Show each line of the data below that has the string "Python" in it.

** BEGIN Records for this exercise **

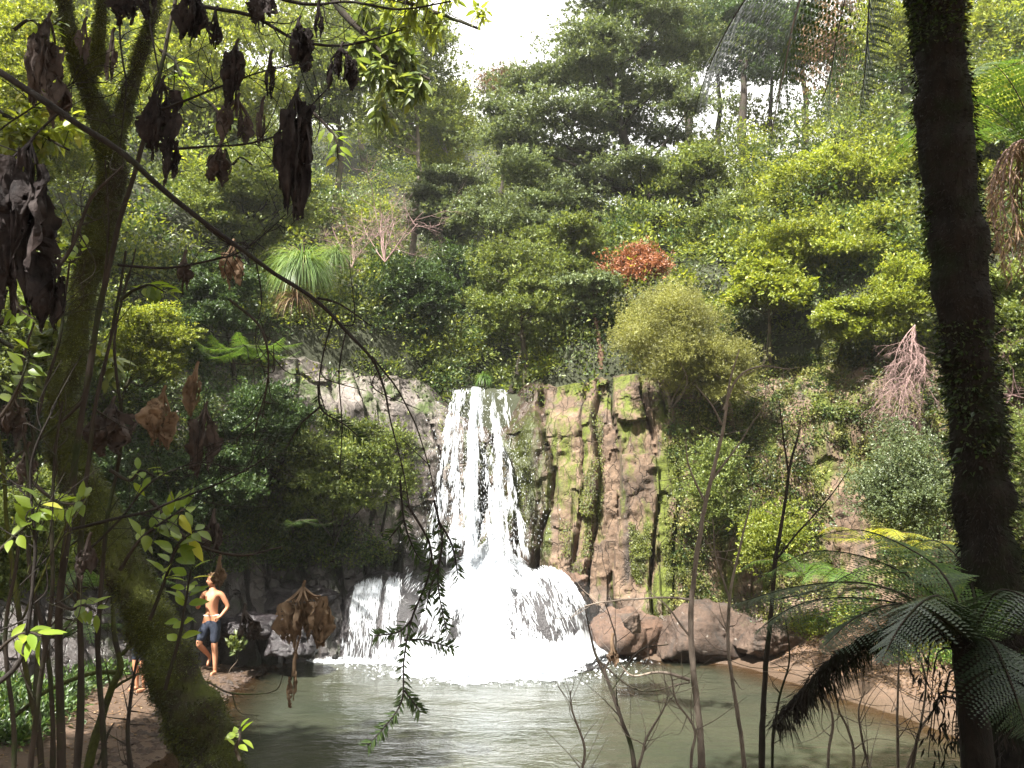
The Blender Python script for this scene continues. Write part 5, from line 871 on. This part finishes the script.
stem('bare_sapling', 'dark bare sapling forking at its top, second from the tallest one', 'sapling', [(758, 900), (762, 768), (764, 690), (772, 600), (778, 540), (790, 470), (800, 430)], [7, 7, 6, 5, 4.5, 3.5, 1.5], 5.8, 'bark_dark', 32, br=[([(789, 478), (784, 440), (780, 400)], [2.6, 2, 1]), ([(776, 560), (800, 530), (826, 500), (848, 470)], [2.6, 2, 1.6, 1]), ([(772, 600), (820, 590), (860, 570)], [2, 1.6, 1])], twigs=20)
stem('bare_sapling', 'slender bare sapling between the two taller ones', 'sapling', [(752, 900), (745, 768), (734, 690), (728, 640), (731, 590), (742, 540), (752, 500)], [6, 5, 4, 4, 3.5, 2.5, 1.2], 6.1, 'bark_pale', 33, br=[([(730, 600), (716, 560), (712, 520)], [2.2, 1.6, 1])], twigs=16)
stem('bare_sapling', 'leaning bare twig rising from the water to the foam edge', 'sapling', [(640, 900), (634, 768), (622, 720), (608, 680), (594, 650), (586, 610)], [6, 5, 4, 3.6, 3, 1], 6.3, 'bark_dark', 34, br=[([(604, 672), (616, 640), (604, 600)], [2.4, 2, 1]), ([(600, 662), (640, 690), (690, 684)], [2.4, 2, 1.4]), ([(612, 690), (640, 650), (668, 644)], [2, 1.6, 1])], twigs=18)
stem('bare_sapling', 'thin dark stem close beside the second sapling', 'sapling', [(780, 900), (772, 768), (780, 700), (790, 660), (786, 620)], [3, 3, 2.5, 2, 1], 5.6, 'bark_dark', 35, twigs=8)
for k, (pts, lab) in enumerate((([(688, 900), (690, 768), (694, 730), (676, 700), (670, 668)], 'short bare twig left of the tallest sapling base'), ([(596, 900), (640, 768), (648, 740), (664, 710), (670, 690)], 'low bare twig in the pool foreground bending right'), ([(830, 900), (828, 768), (832, 720), (822, 690), (812, 660)], 'bare pale twig at the bottom, first of the right-hand cluster'),
                            ([(852, 900), (854, 768), (848, 730), (838, 706), (842, 690)], 'bare pale twig at the bottom, second of the right-hand cluster'), ([(896, 900), (898, 768), (897, 720), (898, 660), (894, 620)], 'straight bare stem before the muddy right shore'), ([(880, 900), (912, 768), (920, 730), (940, 700), (950, 680)], 'bare twig bending right below the young tree fern'),
                            ([(915, 900), (905, 790), (918, 735), (925, 680), (915, 650)], 'bare twig beside the straight stem on the right shore'), ([(880, 900), (872, 790), (862, 740), (858, 710), (866, 690)], 'crooked pale twig in the middle of the right-hand cluster'), ([(570, 900), (575, 800), (584, 750), (572, 712), (570, 690)], 'lowest tiny twig under the foam'))):
    stem('bare_twig', lab, 'twig', pts, [4, 3.4, 2.8, 2, 1], 5.4, 'bark_pale', 40+k, twigs=12, group='bare twigs along the near shore')

# ------------------------------------------------------------------ people
def skin_mesh(name, nodes, edges, root, lev=2):
    me = bpy.data.meshes.new(name); names = list(nodes); ix = {n: i for i, n in enumerate(names)}; me.from_pydata([nodes[n][0] for n in names], [(ix[a], ix[b]) for a, b in edges], [])
    o = bpy.data.objects.new(name, me); COL.objects.link(o); o.modifiers.new('s', 'SKIN')
    for n in names:
        r = nodes[n][1]; r = (r, r) if isinstance(r, (int, float)) else r; sv = me.skin_vertices[0].data[ix[n]]; sv.radius = r; sv.use_root = (n == root)
    sb = o.modifiers.new('d', 'SUBSURF'); sb.levels = lev; sb.render_levels = lev
    dg = bpy.context.evaluated_depsgraph_get(); ev = o.evaluated_get(dg); m2 = ev.to_mesh(); V = np.array([v.co[:] for v in m2.vertices]); F = [tuple(p.vertices) for p in m2.polygons]; ev.to_mesh_clear()
    bpy.data.objects.remove(o); bpy.data.meshes.remove(me); return V, F
def addF(mb, V, F):
    F4 = [f for f in F if len(f) == 4]; F3 = [f for f in F if len(f) == 3]
    n = mb.n; mb.add(V, F4 or F3)
    if F4 and F3: mb.f.append((np.array(F3)+n, 0, True))
def ell(c, r, th0=0, n=20, m=14, fn=None):
    th, ph = np.meshgrid(np.linspace(0, TAU, n, endpoint=False), np.linspace(0.02, math.pi-.02, m)); U = np.stack([np.sin(ph)*np.cos(th), np.sin(ph)*np.sin(th), np.cos(ph)], -1); P = U*np.asarray(r)
    if fn is not None: P = fn(P, U)
    P = P+np.asarray(c); i = np.arange(n*m).reshape(m, n); nx = np.roll(i, -1, 1); return P.reshape(-1, 3), np.stack([i[:-1], i[1:], nx[1:], nx[:-1]], -1).reshape(-1, 4)
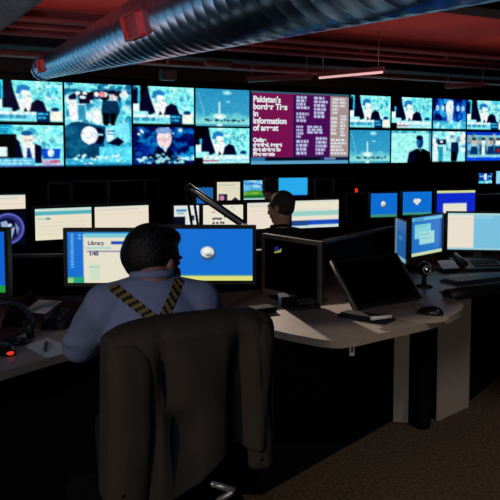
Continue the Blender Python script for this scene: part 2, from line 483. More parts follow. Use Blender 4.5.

** END Records for this exercise **

_Solution to this task_
The Blender Python script for this scene continues. Write part 5, from line 871 on. This part finishes the script.
Continue the Blender Python script for this scene: part 2, from line 483. More parts follow. Use Blender 4.5.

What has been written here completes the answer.